Compro el pan en una tienda de chinos. Sus dueños son un matrimonio encantador. Abren a la siete de la mañana y cierran a las once de la noche. Probablemente incumplen alguna de esas leyes que rigen el comercio local y que limitan las horas de apertura de un comercio. Si les obligaran a aplicarlas, no lo entenderían: es su negocio, es su dinero, es su tiempo, es su vida. Han tenido una niña, la segunda; a los pocos meses, la han enviado a China con la abuela. Son de Shangai, una ciudad que tiene casi los mismo habitantes que toda España: 44 millones. Se tardan doce horas en circunvalarla en automóvil. Es decir, somos enanos políticos y, probablemente, enanos mentales: pensamos que el futuro del mundo es la imitación de Europa, pobres. El futuro es la chinoiserie, el célebre modo de producción asiático. En todas las grandes ciudades del presunto Tercer Mundo se reproduce el mismo esquema: actividad frenética, ausencia de normas claras, ubicuo culto al comercio. No se cierran los comercios, no hay semáforos, nada parece obstaculizar el frenesí productivo. Ocurre en Delhi, en Bombay, en El Cairo. Se acude al trabajo sobre cualquier tipo de vehículos; en El Cairo he visto viajar a siete personas encaramadas en una motocicleta de media cilindrada. Semejante actividad produce enormes cantidades de dinero. Obviamente, pocos pagan impuestos, de modo que cada cual se paga lo suyo, cuando lo necesita. Lo público es deficiente o inexistente. ¿Cómo exportar el normativismo extremo de la UE a un país como la India, con mil ciento sesenta y seis millones de habitantes? Lo razonable es dejar que fluya la actividad, que el caos se organice solo. No hay semáforos en estas ciudades, de modo que el tráfico fluye lentamente, como si fuera magma. Desde las pirámides de Gizeh al centro de El Cairo se tardan una hora y cuarto, pero son ¡doce kilómetros de avenidas! La velocidad media de los transportes públicos de Sevilla, por ejemplo, es la misma. Pero en El Cairo viven dieciocho millones de personas y en Sevilla poco más de setecientas mil: parece evidente que la lógica del caos vence sobre la del orden. Trabajo a cinco kilómetros de donde vivo; el trayecto incluye cincuenta y dos semáforos.
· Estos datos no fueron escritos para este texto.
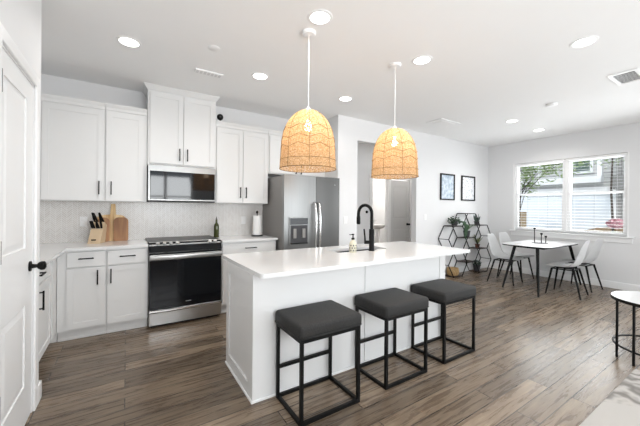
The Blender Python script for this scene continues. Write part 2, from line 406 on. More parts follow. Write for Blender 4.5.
# hall behind
struct(MB().box(2.888, 4.68, 5.12, 5.22, 0, H)
       .box(4.68, 5.20, 5.12, 5.22, 2.06, H).box(5.20, 5.26, 5.12, 5.22, 0, H).box(5.26, 5.94, 5.12, 5.22, 2.06, H).box(5.94, 7.1, 5.12, 5.22, 0, H).build('wall_hall', 'wall'))
struct(MB().box(2.768, 7.1, 7.1, 7.2, 0, H).box(6.35, 6.45, 5.22, 7.1, 0, H).box(4.5, 4.6, 5.22, 7.1, 0, H).box(7.0, 7.1, PY+T, 5.12, 0, H).build('wall_bathroom', 'wall'))
# window wall (dining window + living room window), rear wall with window and patio door
wy0, wy1, wz0, wz1 = 1.455, 3.262, .905, 2.335
sy0, sy1, sz0, sz1 = -1.3, 1.1, .7, 2.3
struct(MB().box(WX, WX+T, wy1, 7.2, 0, H).box(WX, WX+T, wy0, wy1, 0, wz0).box(WX, WX+T, wy0, wy1, wz1, H)
       .box(WX, WX+T, sy1, wy0, 0, H).box(WX, WX+T, sy0, sy1, 0, sz0).box(WX, WX+T, sy0, sy1, sz1, H).box(WX, WX+T, RY-T, sy0, 0, H).build('wall_window', 'wall'))
rw = (.2, 1.7, .85, 2.45); rp = (2.7, 5.7, 0.04, 2.35)
struct(MB().box(DXW-T, rw[0], RY-T, RY, 0, H).box(rw[0], rw[1], RY-T, RY, 0, rw[2]).box(rw[0], rw[1], RY-T, RY, rw[3], H)
       .box(rw[1], rp[0], RY-T, RY, 0, H).box(rp[0], rp[1], RY-T, RY, rp[3], H).box(rp[0], rp[1], RY-T, RY, 0, rp[2]).box(rp[1], WX, RY-T, RY, 0, H).build('wall_rear', 'wall'))
# backsplash tile is part of the kitchen wall finish
struct(MB().box(LX, 2.768, KY-.009, KY, .925, 1.42).box(LX, LX+.009, 2.8, KY-.009, .925, 1.42).build('trim_backsplash', 'tile'))

# baseboards
def bb(name, x0, x1, y0, y1):
    struct(MB().box(x0, x1, y0, y1, 0, .12, .004).build(name, 'trim'))
bb('baseboard_window', WX-.016, WX, RY, PY)
bb('baseboard_picture', ox1, WX-.016, PY-.016, PY)
bb('baseboard_fridge', 2.775, ox0, PY-.016, PY)
bb('baseboard_hall', 2.89, 4.60, 5.104, 5.12)
struct(MB().box(DXW, DXW+.016, dy1+.07, 2.846, 0, .12, .004).box(DXW-.10, DXW+.016, 2.83, 2.846, 0, .12, .004).build('baseboard_left', 'trim'))
bb('baseboard_rear', 0, 2.6, RY, RY+.016)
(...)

Todo un símbolo: Europa paralizada.

 

Los chinos que me venden el pan desconocen el concepto de tiempo libre, tiempo de ocio. El ocio es improductivo, no es negocio. Vender y comprar son para ellos, imagino, la esencia de la vida. Lo peor de todo no es que tengan razón, si acaso la tienen. Lo peor de todo es que son felices. Se les nota en la cara a cualquier hora, cualquier día. Son notoriamente felices.